• [Supplied data]:
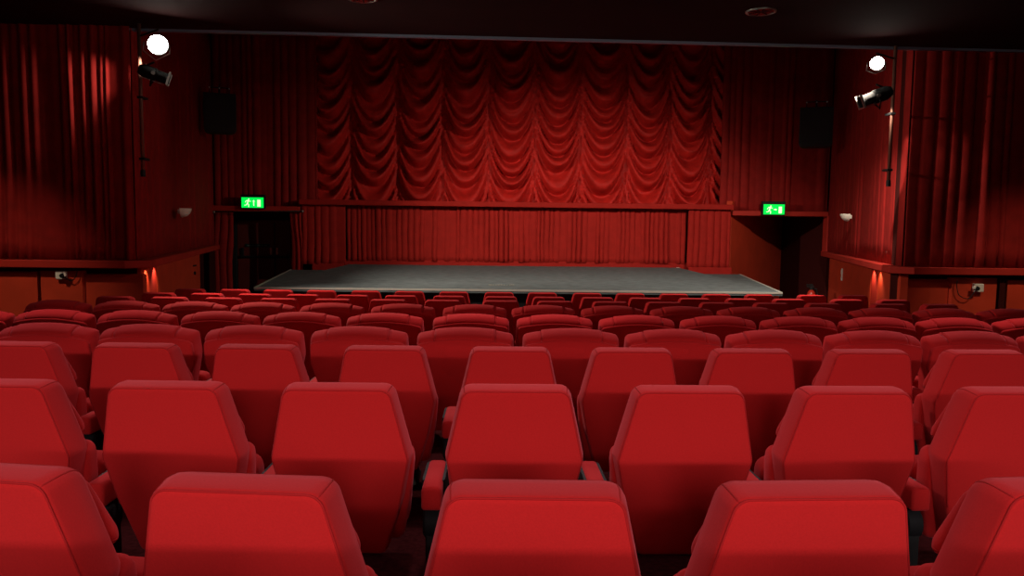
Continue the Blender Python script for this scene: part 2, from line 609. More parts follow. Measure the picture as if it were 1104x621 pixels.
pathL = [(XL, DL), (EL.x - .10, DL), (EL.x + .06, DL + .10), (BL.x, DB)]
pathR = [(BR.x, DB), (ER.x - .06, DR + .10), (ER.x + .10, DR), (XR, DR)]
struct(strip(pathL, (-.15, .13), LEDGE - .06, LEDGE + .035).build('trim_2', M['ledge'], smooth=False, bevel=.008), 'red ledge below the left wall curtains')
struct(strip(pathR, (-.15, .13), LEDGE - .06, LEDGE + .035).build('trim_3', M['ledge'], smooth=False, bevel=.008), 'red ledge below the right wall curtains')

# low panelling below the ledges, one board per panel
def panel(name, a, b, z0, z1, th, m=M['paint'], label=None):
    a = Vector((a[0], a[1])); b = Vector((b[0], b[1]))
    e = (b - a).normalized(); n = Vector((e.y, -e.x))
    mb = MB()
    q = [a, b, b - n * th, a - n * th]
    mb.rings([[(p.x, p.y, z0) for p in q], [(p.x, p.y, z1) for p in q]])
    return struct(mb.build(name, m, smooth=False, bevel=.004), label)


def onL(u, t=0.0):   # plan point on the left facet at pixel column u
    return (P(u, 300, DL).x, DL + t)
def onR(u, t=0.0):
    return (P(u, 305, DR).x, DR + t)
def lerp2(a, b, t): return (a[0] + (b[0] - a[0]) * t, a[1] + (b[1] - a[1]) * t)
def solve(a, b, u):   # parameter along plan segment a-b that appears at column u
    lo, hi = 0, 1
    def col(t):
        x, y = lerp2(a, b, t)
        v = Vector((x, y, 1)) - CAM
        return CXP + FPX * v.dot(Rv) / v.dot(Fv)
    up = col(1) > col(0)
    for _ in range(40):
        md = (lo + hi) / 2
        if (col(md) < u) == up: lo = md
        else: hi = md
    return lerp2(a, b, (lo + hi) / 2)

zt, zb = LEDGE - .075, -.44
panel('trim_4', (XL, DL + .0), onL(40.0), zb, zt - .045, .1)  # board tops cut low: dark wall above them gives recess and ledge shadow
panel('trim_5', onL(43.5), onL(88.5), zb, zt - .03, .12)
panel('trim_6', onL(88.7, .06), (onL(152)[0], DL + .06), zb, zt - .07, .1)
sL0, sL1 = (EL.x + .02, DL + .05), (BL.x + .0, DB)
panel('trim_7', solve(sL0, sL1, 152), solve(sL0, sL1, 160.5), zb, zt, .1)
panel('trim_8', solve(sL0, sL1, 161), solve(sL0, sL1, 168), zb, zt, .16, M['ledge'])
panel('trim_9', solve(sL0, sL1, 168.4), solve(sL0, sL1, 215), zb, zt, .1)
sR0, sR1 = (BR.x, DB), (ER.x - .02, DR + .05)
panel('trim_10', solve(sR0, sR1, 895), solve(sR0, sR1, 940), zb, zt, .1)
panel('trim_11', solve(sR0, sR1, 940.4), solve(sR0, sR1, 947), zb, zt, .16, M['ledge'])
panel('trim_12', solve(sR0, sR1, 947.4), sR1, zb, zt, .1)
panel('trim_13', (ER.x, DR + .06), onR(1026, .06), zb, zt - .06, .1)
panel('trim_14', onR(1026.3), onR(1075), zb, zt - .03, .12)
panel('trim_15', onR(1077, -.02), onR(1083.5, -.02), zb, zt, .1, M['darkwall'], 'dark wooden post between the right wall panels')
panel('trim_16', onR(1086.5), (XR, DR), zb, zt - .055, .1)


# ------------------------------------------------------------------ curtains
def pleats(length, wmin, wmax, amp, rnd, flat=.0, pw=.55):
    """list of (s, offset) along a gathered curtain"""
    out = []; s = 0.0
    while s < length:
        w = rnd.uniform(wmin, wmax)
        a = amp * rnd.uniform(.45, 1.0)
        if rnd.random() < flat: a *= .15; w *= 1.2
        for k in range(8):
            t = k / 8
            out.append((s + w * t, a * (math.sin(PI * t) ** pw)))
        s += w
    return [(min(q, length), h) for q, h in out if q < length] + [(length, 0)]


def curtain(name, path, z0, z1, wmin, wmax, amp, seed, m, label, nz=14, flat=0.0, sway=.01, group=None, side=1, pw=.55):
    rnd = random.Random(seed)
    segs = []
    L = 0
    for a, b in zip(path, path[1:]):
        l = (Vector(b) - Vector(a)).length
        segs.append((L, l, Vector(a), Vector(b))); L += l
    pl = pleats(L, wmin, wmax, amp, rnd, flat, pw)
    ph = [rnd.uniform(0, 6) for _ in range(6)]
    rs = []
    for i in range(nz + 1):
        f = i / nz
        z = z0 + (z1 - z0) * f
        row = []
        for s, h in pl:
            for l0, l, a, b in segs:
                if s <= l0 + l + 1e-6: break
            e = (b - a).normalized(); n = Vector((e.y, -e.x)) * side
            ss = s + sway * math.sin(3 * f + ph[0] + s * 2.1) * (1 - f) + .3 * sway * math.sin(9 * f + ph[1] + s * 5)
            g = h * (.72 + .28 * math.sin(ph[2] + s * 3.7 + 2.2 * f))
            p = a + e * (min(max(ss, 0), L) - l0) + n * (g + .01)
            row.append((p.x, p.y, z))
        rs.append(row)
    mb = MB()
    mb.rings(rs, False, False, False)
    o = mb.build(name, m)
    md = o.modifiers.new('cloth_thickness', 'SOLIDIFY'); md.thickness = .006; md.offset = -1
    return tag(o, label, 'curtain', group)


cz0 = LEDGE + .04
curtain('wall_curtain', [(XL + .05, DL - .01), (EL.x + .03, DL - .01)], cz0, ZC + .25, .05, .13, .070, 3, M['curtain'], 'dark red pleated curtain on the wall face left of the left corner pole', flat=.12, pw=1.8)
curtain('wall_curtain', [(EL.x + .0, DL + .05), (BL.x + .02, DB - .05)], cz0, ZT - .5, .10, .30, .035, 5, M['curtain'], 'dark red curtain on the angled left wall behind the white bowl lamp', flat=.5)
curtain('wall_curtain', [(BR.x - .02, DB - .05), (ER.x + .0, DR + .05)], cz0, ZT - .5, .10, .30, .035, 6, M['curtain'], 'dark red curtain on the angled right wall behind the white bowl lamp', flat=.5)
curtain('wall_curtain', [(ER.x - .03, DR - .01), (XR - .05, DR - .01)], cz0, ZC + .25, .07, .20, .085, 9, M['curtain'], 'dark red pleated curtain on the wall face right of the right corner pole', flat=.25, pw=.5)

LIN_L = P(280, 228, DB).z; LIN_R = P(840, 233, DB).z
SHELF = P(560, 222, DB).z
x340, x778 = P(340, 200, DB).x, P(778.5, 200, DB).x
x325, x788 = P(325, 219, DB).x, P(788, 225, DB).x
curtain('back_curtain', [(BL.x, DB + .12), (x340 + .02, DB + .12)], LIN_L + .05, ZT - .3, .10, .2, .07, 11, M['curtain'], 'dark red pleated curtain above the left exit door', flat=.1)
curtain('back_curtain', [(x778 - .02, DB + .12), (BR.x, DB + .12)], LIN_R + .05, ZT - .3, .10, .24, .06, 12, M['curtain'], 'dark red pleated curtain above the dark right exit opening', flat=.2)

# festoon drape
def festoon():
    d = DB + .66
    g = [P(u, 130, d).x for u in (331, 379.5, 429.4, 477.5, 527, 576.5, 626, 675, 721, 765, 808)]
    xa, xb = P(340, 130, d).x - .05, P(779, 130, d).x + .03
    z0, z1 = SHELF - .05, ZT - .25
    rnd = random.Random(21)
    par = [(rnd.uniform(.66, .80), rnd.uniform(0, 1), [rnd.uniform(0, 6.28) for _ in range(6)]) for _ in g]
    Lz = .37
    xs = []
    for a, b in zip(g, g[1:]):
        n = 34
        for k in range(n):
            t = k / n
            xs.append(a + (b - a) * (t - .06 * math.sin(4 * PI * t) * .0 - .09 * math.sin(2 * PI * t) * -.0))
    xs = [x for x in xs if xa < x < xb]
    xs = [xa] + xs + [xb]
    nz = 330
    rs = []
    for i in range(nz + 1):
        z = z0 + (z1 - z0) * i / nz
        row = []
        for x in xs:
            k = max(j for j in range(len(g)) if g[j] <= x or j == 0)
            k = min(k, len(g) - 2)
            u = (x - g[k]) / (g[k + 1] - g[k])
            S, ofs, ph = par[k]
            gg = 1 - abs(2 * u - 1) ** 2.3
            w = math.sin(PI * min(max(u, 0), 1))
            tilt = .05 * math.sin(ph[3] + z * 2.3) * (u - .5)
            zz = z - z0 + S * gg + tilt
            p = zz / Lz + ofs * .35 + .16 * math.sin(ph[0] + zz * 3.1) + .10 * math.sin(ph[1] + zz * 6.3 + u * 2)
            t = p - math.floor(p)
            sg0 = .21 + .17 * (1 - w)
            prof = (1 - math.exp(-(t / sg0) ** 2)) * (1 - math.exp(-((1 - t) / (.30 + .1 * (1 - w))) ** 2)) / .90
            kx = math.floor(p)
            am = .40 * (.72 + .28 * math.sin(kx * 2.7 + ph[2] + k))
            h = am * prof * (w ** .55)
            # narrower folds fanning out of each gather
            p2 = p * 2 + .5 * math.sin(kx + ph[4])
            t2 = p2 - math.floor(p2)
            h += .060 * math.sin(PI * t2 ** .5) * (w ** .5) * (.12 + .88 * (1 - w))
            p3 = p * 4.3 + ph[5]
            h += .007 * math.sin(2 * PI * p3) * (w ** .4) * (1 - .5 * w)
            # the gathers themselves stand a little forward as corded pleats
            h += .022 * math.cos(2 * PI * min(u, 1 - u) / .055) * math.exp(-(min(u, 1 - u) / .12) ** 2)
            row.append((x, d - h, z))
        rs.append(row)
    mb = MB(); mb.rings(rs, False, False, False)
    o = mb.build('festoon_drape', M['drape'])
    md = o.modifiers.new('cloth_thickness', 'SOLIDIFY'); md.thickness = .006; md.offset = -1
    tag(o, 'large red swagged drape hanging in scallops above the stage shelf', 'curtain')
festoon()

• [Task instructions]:
Without any pictures, reproduce the lines from the first one in the material through the line that has "struct(strip(pathR, (-.15, .13), LEDGE", exactly as they appear.

• [Output for this exercise]:
Continue the Blender Python script for this scene: part 2, from line 609. More parts follow. Measure the picture as if it were 1104x621 pixels.
pathL = [(XL, DL), (EL.x - .10, DL), (EL.x + .06, DL + .10), (BL.x, DB)]
pathR = [(BR.x, DB), (ER.x - .06, DR + .10), (ER.x + .10, DR), (XR, DR)]
struct(strip(pathL, (-.15, .13), LEDGE - .06, LEDGE + .035).build('trim_2', M['ledge'], smooth=False, bevel=.008), 'red ledge below the left wall curtains')
struct(strip(pathR, (-.15, .13), LEDGE - .06, LEDGE + .035).build('trim_3', M['ledge'], smooth=False, bevel=.008), 'red ledge below the right wall curtains')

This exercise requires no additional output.